## START

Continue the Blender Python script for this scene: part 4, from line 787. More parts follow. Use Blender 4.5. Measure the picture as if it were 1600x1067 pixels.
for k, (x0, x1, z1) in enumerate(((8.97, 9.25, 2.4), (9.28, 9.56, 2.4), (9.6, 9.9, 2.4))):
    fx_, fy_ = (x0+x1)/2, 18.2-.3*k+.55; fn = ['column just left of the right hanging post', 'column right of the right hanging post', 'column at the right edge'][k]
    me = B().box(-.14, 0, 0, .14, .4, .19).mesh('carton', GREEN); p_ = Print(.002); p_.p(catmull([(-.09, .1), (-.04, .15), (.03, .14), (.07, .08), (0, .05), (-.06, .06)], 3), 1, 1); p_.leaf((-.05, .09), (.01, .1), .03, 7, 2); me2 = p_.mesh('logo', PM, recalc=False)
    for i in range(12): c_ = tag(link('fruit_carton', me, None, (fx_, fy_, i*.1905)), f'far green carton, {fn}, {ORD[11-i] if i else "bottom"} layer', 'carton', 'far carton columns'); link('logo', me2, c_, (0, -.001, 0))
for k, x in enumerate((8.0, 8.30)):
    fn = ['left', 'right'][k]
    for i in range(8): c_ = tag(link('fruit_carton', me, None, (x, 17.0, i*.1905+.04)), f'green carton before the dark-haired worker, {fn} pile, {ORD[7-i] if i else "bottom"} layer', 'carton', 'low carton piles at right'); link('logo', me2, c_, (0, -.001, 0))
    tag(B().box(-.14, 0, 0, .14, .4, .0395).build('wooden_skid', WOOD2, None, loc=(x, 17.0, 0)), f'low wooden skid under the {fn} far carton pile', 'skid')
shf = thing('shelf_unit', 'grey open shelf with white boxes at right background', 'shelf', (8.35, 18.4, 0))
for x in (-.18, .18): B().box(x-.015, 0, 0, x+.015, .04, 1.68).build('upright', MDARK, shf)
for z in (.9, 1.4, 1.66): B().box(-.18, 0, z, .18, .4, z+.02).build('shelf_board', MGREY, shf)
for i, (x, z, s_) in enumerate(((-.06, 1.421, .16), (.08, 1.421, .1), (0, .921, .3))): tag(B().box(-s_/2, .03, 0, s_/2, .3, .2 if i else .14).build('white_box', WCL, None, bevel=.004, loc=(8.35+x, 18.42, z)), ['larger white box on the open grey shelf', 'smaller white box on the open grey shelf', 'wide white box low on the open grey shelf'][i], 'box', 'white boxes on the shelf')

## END

# CHALLENGE
Return the listing above in full, character for character.

# WORKED SOLUTION
Continue the Blender Python script for this scene: part 4, from line 787. More parts follow. Use Blender 4.5. Measure the picture as if it were 1600x1067 pixels.
for k, (x0, x1, z1) in enumerate(((8.97, 9.25, 2.4), (9.28, 9.56, 2.4), (9.6, 9.9, 2.4))):
    fx_, fy_ = (x0+x1)/2, 18.2-.3*k+.55; fn = ['column just left of the right hanging post', 'column right of the right hanging post', 'column at the right edge'][k]
    me = B().box(-.14, 0, 0, .14, .4, .19).mesh('carton', GREEN); p_ = Print(.002); p_.p(catmull([(-.09, .1), (-.04, .15), (.03, .14), (.07, .08), (0, .05), (-.06, .06)], 3), 1, 1); p_.leaf((-.05, .09), (.01, .1), .03, 7, 2); me2 = p_.mesh('logo', PM, recalc=False)
    for i in range(12): c_ = tag(link('fruit_carton', me, None, (fx_, fy_, i*.1905)), f'far green carton, {fn}, {ORD[11-i] if i else "bottom"} layer', 'carton', 'far carton columns'); link('logo', me2, c_, (0, -.001, 0))
for k, x in enumerate((8.0, 8.30)):
    fn = ['left', 'right'][k]
    for i in range(8): c_ = tag(link('fruit_carton', me, None, (x, 17.0, i*.1905+.04)), f'green carton before the dark-haired worker, {fn} pile, {ORD[7-i] if i else "bottom"} layer', 'carton', 'low carton piles at right'); link('logo', me2, c_, (0, -.001, 0))
    tag(B().box(-.14, 0, 0, .14, .4, .0395).build('wooden_skid', WOOD2, None, loc=(x, 17.0, 0)), f'low wooden skid under the {fn} far carton pile', 'skid')
shf = thing('shelf_unit', 'grey open shelf with white boxes at right background', 'shelf', (8.35, 18.4, 0))
for x in (-.18, .18): B().box(x-.015, 0, 0, x+.015, .04, 1.68).build('upright', MDARK, shf)
for z in (.9, 1.4, 1.66): B().box(-.18, 0, z, .18, .4, z+.02).build('shelf_board', MGREY, shf)
for i, (x, z, s_) in enumerate(((-.06, 1.421, .16), (.08, 1.421, .1), (0, .921, .3))): tag(B().box(-s_/2, .03, 0, s_/2, .3, .2 if i else .14).build('white_box', WCL, None, bevel=.004, loc=(8.35+x, 18.42, z)), ['larger white box on the open grey shelf', 'smaller white box on the open grey shelf', 'wide white box low on the open grey shelf'][i], 'box', 'white boxes on the shelf')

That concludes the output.